▶ What is asked: Leave out the pictures; transcribe all else exactly.

★ ★ ★ ★ ★ ★ ★

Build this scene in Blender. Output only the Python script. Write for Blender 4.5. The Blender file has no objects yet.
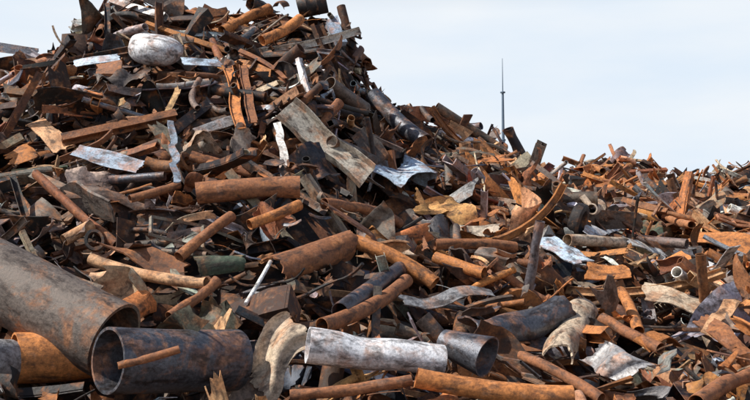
import bpy, math, numpy as np
from mathutils import Vector, Euler
rng = np.random.default_rng(23)
S = bpy.context.scene
S.view_settings.view_transform='Standard'; S.view_settings.look='None'; S.view_settings.exposure=0

# ---------------------------------------------------------------- camera
CAMZ=3.5; PITCH=math.radians(4.94)
cam=bpy.data.cameras.new("camera"); cam.lens=50; cam.sensor_width=36; cam.clip_end=6000
co=bpy.data.objects.new("camera",cam); S.collection.objects.link(co)
co.location=(0,0,CAMZ); co.rotation_euler=(math.radians(90)+PITCH,0,0); S.camera=co

# ---------------------------------------------------------------- light
sd=np.array([-0.66,-0.20,0.80]); sd/=np.linalg.norm(sd)
sun=bpy.data.lights.new("sun",'SUN'); sun.energy=5.0; sun.angle=math.radians(0.5); sun.color=(1.0,0.95,0.86)
so=bpy.data.objects.new("sun",sun); S.collection.objects.link(so)
so.rotation_euler=Vector(sd).to_track_quat('Z','Y').to_euler()
W=bpy.data.worlds.new("World"); S.world=W; W.use_nodes=True
nt=W.node_tree; N=nt.nodes; Lk=nt.links; N.clear()
out=N.new('ShaderNodeOutputWorld'); bg=N.new('ShaderNodeBackground'); bg.inputs[1].default_value=0.1
sky=N.new('ShaderNodeTexSky'); sky.sky_type='NISHITA'; sky.sun_disc=False
sky.sun_elevation=math.asin(sd[2]); sky.sun_rotation=math.atan2(sd[0],sd[1])%(2*math.pi)
tc=N.new('ShaderNodeTexCoord'); sp=N.new('ShaderNodeSeparateXYZ'); Lk.new(tc.outputs['Generated'],sp.inputs[0])
mr=N.new('ShaderNodeMapRange'); mr.inputs[1].default_value=0.26; mr.inputs[2].default_value=0.40; mr.inputs[3].default_value=0.97; mr.inputs[4].default_value=0.0
Lk.new(sp.outputs[2],mr.inputs[0])
mp=N.new('ShaderNodeMapping'); mp.inputs['Scale'].default_value=(1.5,1.5,6); Lk.new(tc.outputs['Generated'],mp.inputs[0])
nz=N.new('ShaderNodeTexNoise'); nz.inputs['Scale'].default_value=2.2; nz.inputs['Detail'].default_value=5; Lk.new(mp.outputs[0],nz.inputs['Vector'])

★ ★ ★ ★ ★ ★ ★

▶ Answer for the task:
Build this scene in Blender. Output only the Python script. Write for Blender 4.5. The Blender file has no objects yet.
import bpy, math, numpy as np
from mathutils import Vector, Euler
rng = np.random.default_rng(23)
S = bpy.context.scene
S.view_settings.view_transform='Standard'; S.view_settings.look='None'; S.view_settings.exposure=0

# ---------------------------------------------------------------- camera
CAMZ=3.5; PITCH=math.radians(4.94)
cam=bpy.data.cameras.new("camera"); cam.lens=50; cam.sensor_width=36; cam.clip_end=6000
co=bpy.data.objects.new("camera",cam); S.collection.objects.link(co)
co.location=(0,0,CAMZ); co.rotation_euler=(math.radians(90)+PITCH,0,0); S.camera=co

# ---------------------------------------------------------------- light
sd=np.array([-0.66,-0.20,0.80]); sd/=np.linalg.norm(sd)
sun=bpy.data.lights.new("sun",'SUN'); sun.energy=5.0; sun.angle=math.radians(0.5); sun.color=(1.0,0.95,0.86)
so=bpy.data.objects.new("sun",sun); S.collection.objects.link(so)
so.rotation_euler=Vector(sd).to_track_quat('Z','Y').to_euler()
W=bpy.data.worlds.new("World"); S.world=W; W.use_nodes=True
nt=W.node_tree; N=nt.nodes; Lk=nt.links; N.clear()
out=N.new('ShaderNodeOutputWorld'); bg=N.new('ShaderNodeBackground'); bg.inputs[1].default_value=0.1
sky=N.new('ShaderNodeTexSky'); sky.sky_type='NISHITA'; sky.sun_disc=False
sky.sun_elevation=math.asin(sd[2]); sky.sun_rotation=math.atan2(sd[0],sd[1])%(2*math.pi)
tc=N.new('ShaderNodeTexCoord'); sp=N.new('ShaderNodeSeparateXYZ'); Lk.new(tc.outputs['Generated'],sp.inputs[0])
mr=N.new('ShaderNodeMapRange'); mr.inputs[1].default_value=0.26; mr.inputs[2].default_value=0.40; mr.inputs[3].default_value=0.97; mr.inputs[4].default_value=0.0
Lk.new(sp.outputs[2],mr.inputs[0])
mp=N.new('ShaderNodeMapping'); mp.inputs['Scale'].default_value=(1.5,1.5,6); Lk.new(tc.outputs['Generated'],mp.inputs[0])
nz=N.new('ShaderNodeTexNoise'); nz.inputs['Scale'].default_value=2.2; nz.inputs['Detail'].default_value=5; Lk.new(mp.outputs[0],nz.inputs['Vector'])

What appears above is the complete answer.